=== Exercise instructions ===
Find and return each line containing "scene".

-- start of Data segment --

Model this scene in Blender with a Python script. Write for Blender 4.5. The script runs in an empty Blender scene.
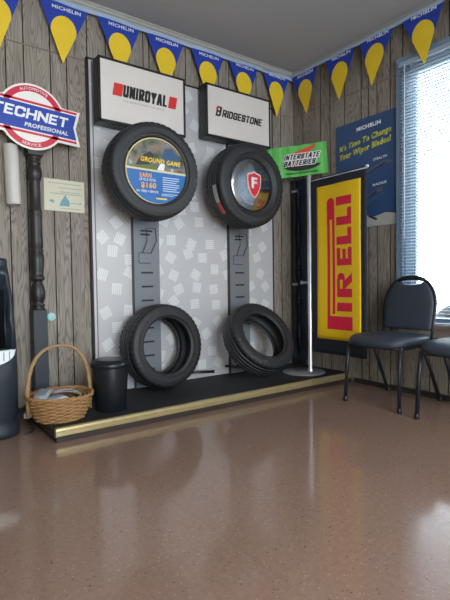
import bpy, bmesh, math, random
from mathutils import Vector, Matrix, Euler
PI = math.pi
random.seed(7)
SC = bpy.context.scene
COL = SC.collection

# ------------------------------------------------------------------ camera
F_PX, YAW, PITCH, ROLL = 468.53, -0.63386, -0.03628, -0.01447
cam_d = bpy.data.cameras.new('camera'); cam = bpy.data.objects.new('camera', cam_d); COL.objects.link(cam)
cam_d.sensor_fit = 'HORIZONTAL'; cam_d.sensor_width = 36; cam_d.lens = 36 * F_PX / 450
cam_d.clip_start = 0.05; cam_d.clip_end = 400
fw = Vector((-math.sin(YAW) * math.cos(PITCH), math.cos(YAW) * math.cos(PITCH), math.sin(PITCH)))
rt = Vector((math.cos(YAW), math.sin(YAW), 0)); up = rt.cross(fw)
r2 = rt * math.cos(ROLL) + up * math.sin(ROLL); u2 = -rt * math.sin(ROLL) + up * math.cos(ROLL)
m = Matrix(((r2.x, u2.x, -fw.x), (r2.y, u2.y, -fw.y), (r2.z, u2.z, -fw.z))).to_4x4()
m.translation = (-2.9686, -2.9929, 0.7891)
cam.matrix_world = m
SC.camera = cam

# ------------------------------------------------------------------ light
SC.view_settings.view_transform = 'Standard'; SC.view_settings.look = 'None'
SC.view_settings.gamma = 1; SC.view_settings.use_curve_mapping = False
SC.view_settings.exposure = 1.08
SC.cycles.use_denoising = True
SC.cycles.max_bounces = 8; SC.cycles.diffuse_bounces = 5
SC.cycles.sample_clamp_indirect = 6
W = bpy.data.worlds.new('overcast_sky'); SC.world = W; W.use_nodes = True
bg = W.node_tree.nodes['Background']; bg.inputs[0].default_value = (0.80, 0.92, 1.0, 1); bg.inputs[1].default_value = 6.6

def area(name, loc, rot, sx, sy, power, color, portal=False):
    l = bpy.data.lights.new(name, 'AREA'); l.shape = 'RECTANGLE'; l.size = sx; l.size_y = sy
    l.energy = power; l.color = color
    if portal: l.cycles.is_portal = True
    o = bpy.data.objects.new(name, l); COL.objects.link(o); o.location = loc; o.rotation_euler = rot
    return o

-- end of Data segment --

=== Solution for this problem ===
Model this scene in Blender with a Python script. Write for Blender 4.5. The script runs in an empty Blender scene.
SC = bpy.context.scene